Post-birth, I felt this same sudden and swift connection to my own body, not only for its weaknesses but for its previously unrecognized strengths: my new comfort with blood and how going to the bathroom felt less like changing a pad and more like tending to a gaping wound; the heat of my skin when I pressed my newborn against it to regulate her pounding heartbeat while she colic-cried for hours; the struggle to stay sane through the days of extreme boredom punctuated by wild exhilaration, typical of life with an infant.

And like the girls in Yellowjackets, I needed to find hope in the small things, like the day I’m able to watch her and her toddler sister without another adult to back me up. My version of survivors friendships were the ones I made, fast and fierce, with moms in playgroup, a recognition in the other mothers who have walked the same woods, survived the same wilderness.

Yellowjackets’ creators have called trauma a “big theme” of the show, speaking in interviews about how they wanted to explore the fact that trauma is something most people will experience in their lives, going as far as to call trauma a “fact of life… particularly for women.”

I saw this play out in the adult timeline, how the trauma of the woods imprinted on these girls as they became women, especially the two who became mothers.

In the pilot episode, suburban housewife Shauna, after fighting with her husband and teenage daughter, kills a rabbit who was eating her garden, skins it in her picture-perfect kitchen, and serves it for dinner, seemingly out of desire to test her survival instincts once again, to see if they remain intact when the trappings of everything else have failed her. And by the last episode of the season, we discover that ambitious Taissa is also unable to escape the grip of this time, reverting to the sleepwalking, hand-gnawing, and unconscious dirt-eating of her months in the woods, despite the years that have passed.

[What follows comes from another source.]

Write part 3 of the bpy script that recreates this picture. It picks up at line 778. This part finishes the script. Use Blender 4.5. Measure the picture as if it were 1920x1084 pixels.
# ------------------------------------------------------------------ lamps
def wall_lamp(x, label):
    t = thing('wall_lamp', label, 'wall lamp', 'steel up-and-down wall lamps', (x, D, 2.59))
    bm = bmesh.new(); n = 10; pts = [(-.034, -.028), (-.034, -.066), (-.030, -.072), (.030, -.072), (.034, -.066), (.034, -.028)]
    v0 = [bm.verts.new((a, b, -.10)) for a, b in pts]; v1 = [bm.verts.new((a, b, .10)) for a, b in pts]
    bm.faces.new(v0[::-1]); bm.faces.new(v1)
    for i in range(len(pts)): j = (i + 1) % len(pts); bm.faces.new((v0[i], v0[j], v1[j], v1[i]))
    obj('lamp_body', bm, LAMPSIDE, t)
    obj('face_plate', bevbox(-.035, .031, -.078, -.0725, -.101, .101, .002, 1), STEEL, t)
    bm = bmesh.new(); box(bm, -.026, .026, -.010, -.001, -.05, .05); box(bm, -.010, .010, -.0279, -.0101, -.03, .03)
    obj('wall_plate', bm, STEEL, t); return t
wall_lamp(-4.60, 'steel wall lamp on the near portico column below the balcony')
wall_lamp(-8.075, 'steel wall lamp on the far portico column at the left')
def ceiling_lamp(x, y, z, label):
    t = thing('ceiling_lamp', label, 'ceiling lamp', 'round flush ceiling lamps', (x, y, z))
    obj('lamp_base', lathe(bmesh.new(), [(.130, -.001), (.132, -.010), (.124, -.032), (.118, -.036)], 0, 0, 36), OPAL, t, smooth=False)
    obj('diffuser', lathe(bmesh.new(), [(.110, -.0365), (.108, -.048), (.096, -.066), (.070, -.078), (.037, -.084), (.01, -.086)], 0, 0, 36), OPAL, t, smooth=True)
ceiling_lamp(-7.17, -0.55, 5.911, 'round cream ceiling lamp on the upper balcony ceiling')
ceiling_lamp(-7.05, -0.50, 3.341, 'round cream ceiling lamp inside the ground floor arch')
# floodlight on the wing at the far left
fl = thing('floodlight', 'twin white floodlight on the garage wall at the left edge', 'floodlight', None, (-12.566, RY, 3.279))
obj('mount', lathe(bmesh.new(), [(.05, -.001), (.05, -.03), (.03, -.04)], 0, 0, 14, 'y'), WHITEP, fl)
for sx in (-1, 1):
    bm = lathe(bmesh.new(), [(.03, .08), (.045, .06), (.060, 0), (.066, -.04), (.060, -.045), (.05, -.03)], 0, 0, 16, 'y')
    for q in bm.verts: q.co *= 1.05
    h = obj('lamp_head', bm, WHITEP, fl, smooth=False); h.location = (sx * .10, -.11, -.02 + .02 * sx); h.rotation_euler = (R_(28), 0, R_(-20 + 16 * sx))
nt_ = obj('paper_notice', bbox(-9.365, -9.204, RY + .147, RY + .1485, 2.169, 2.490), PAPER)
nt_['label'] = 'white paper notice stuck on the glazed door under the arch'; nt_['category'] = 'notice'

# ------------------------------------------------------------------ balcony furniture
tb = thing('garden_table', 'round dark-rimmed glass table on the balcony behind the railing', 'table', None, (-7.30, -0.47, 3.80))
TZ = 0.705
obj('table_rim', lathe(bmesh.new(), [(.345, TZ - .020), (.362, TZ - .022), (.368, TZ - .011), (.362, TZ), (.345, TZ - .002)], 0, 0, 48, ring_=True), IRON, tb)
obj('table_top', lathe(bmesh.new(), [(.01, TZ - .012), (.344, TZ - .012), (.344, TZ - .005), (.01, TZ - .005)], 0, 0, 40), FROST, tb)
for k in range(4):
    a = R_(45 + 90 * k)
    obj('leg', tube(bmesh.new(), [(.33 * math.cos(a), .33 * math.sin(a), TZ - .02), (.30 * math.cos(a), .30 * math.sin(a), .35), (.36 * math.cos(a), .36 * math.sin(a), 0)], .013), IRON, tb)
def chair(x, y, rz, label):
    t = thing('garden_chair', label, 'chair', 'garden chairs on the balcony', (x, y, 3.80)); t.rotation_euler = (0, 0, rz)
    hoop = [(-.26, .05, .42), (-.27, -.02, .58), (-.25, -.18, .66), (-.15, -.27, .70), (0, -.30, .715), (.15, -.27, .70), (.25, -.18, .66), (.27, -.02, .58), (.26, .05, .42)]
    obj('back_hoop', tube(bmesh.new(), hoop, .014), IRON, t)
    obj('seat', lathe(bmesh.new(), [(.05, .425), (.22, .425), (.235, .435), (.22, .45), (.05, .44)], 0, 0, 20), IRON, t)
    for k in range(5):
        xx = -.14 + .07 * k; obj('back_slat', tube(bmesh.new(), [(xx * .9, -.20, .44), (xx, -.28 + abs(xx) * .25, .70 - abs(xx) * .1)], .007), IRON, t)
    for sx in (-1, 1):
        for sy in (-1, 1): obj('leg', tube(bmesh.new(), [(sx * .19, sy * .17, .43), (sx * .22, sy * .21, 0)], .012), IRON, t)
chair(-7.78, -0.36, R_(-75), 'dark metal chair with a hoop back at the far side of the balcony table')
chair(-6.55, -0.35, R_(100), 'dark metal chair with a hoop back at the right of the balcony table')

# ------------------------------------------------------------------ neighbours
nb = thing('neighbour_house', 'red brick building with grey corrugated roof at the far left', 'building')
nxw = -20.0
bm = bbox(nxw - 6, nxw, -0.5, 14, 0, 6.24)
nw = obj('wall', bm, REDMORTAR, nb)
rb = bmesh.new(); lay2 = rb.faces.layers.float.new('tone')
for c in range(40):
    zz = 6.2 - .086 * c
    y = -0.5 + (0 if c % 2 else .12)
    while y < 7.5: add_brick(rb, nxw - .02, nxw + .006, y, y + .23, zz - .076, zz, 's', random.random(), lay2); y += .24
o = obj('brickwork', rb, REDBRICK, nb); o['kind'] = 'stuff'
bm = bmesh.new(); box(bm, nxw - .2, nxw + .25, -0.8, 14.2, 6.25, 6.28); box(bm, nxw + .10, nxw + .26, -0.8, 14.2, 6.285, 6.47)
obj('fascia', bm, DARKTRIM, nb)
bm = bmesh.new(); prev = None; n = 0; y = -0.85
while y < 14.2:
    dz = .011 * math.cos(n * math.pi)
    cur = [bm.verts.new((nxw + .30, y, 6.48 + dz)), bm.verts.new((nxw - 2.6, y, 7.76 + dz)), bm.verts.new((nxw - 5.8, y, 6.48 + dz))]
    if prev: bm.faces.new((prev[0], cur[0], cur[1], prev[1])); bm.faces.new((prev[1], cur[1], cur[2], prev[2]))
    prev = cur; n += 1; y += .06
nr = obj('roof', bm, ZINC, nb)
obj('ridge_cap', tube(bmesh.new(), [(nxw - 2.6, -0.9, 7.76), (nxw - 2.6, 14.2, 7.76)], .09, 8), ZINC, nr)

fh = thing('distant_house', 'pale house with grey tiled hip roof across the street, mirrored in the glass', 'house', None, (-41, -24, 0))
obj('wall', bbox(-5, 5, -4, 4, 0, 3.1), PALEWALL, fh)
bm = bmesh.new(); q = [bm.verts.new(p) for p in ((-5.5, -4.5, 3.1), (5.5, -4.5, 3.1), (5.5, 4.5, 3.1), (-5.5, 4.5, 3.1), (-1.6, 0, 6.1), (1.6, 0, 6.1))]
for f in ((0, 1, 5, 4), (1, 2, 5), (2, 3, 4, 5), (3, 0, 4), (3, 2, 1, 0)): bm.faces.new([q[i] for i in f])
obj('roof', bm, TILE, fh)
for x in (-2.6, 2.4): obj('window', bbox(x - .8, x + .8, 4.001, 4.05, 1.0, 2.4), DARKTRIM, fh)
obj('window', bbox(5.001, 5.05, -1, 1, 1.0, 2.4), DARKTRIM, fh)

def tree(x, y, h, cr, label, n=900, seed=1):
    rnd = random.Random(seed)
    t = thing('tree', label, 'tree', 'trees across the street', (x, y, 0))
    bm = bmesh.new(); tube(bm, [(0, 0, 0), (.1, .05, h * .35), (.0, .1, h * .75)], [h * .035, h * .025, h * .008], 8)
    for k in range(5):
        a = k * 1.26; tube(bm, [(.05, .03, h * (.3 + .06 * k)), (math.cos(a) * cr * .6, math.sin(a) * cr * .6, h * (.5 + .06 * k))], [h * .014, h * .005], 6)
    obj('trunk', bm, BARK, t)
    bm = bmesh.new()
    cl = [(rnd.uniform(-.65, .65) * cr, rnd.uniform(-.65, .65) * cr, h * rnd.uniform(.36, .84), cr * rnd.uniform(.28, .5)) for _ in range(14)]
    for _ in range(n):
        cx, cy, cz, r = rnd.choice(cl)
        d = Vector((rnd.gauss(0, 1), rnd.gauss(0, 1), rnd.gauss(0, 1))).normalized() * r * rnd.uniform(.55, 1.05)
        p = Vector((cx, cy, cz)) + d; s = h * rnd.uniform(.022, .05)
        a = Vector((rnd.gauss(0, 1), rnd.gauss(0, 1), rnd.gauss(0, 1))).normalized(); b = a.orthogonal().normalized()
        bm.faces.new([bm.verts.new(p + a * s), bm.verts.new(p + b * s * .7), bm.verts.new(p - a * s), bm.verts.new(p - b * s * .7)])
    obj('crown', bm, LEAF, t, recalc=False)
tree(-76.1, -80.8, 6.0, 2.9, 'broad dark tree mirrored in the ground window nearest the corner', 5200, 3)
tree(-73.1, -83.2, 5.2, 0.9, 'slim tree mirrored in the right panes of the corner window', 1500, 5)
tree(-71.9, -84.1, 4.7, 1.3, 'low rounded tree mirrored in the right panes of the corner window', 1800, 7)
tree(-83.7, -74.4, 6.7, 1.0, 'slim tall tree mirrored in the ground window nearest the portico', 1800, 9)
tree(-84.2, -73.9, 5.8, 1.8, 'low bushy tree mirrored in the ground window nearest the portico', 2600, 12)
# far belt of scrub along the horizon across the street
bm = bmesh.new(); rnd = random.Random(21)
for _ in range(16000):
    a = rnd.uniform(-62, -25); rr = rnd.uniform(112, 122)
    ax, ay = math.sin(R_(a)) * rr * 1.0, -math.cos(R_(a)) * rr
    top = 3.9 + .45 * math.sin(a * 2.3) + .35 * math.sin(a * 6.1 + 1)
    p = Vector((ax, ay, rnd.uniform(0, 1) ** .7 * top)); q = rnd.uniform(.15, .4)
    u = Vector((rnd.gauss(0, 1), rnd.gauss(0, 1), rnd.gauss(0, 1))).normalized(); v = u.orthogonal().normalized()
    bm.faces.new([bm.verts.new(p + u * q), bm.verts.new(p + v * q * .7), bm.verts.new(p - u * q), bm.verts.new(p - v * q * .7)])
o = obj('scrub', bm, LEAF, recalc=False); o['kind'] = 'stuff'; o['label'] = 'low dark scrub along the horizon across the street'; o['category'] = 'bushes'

Watching these women slip seamlessly, unconsciously, from their present, polished selves to their past, wild dopplegangers, I couldn’t help but think about the feral nature of the newborn stage, wondering what might be hardening in me this time around, what might stay with me, buried deep, even long after my daughters grew older.

We are constantly made and remade by what we’ve lived through, not building blocks to a new self but instead scrambled-up histories, puzzle pieces whose full picture can only be revealed at the very end.

It’s an interesting idea, the slipperiness of timelines and trauma, one that Yellowjackets enjoys playing with. In The New Yorker, Andrea Long Chu posits that the teen and adult timelines don’t necessarily take place one after the other, but rather “in the perpetual present.” We tend to crave the linear, and this is especially true in parenting, the want for a person to move logically forward from pregnant to birth to mother, leaving behind the traumas of each stage as they ascend to the next. Why else would we send out platitudes like Mom and baby are happy and healthy immediately following the catastrophic experience of labor? But, as Yellowjackets shows us, the compartmentalization of these things is impossible, what one does to survive becomes core to that person, called upon and revisited. They are no more capable of leaving it behind or forgetting it than they are of erasing a scar.

And maybe that’s where I’m really finding the odd comfort, seeing this snake-eating-itself idea of how we — girls, women, mothers — are constantly made and remade by what we’ve lived through, not building blocks to a new self but instead scrambled-up histories, puzzle pieces whose full picture can only be revealed at the very end.

Or, maybe in that postpartum haze, I just desperately wanted to see who the pit girl is.